Chester A. Janiak, one of the defense attorneys, said this week that there is no factual evidence to back up charges of racial discrimination by the defendants.
"Even accepting the allegations as true, the plaintiff's case has no merit under the law," said Harvey J. Wolkoff, a second defense attorney for the case.
But despite the claims of the defense, the plaintiffs--the parents of 16 students enrolled at the school for the short time it was located on Brattle Street--are pushing to bring their case before a jury.
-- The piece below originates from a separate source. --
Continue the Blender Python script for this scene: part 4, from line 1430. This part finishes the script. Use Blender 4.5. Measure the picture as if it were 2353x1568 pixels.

They say theirs is a legitimate case of race discrimination that deserves a jury trial.
"This case is an extremely strong case of discrimination," said Margaret A. Burnham, who is representing plaintiffs Milton J. Benjamin and Joan Wallace-Benjamin, the parents of one of the students at the school "This [the dismissal request] is an effort to delay the matter."
"There are real grounds for there to be a jury trial," said Wallace-Benjamin, who is the president of the Urban Eastern Massachusetts League, a civil rights service advocacy organization. "It's a travesty if we are not able to."
In October 1990, the parents filed a suit charging that four Cambridge residents and four Cambridge officials had cooperated in a scheme to oust the elementary school from its location on Brattle Street for racial reasons.
The neighbors of the school allegedly used zoning board licensing and accreditation challenges to make it difficult for the school to get a license for operation. "We felt that the discrimination on the basis of race was inherent in the way the school was treated," said Milton Benjamin. "It impaired the ability of the school to get its license and accreditation... The neighbors forced the school to be burdened by constant legal attacks and forced parents like ourselves to move our kids.
The school sold its Brattle Street property in 1989 and moved back to its Newbury Street location in Boston, where it had previously operated for 12 years.
"The claim is that they didn't want Afro-American children there," said Bernham. "They wanted to make sure that the neighborhood remained white."
But the defendants maintain that the objection to the school was based on the noise level and traffic that a 150-student institution would have brought to their neighborhood.
"The Sorensons did not want any heavy intensive use of the building 20 feet away from their house," said Harvey J. Wolkoff.
And Wolkoff said that the claim of racial discrimination was "a lot of nonsense," blown out of proportion by the media and Cambridge residents.
"The entire controversy has substantial negative implications for the exercise of first amendment rights," said the lawyer. "The cry of racism is infringing upon first amendment rights."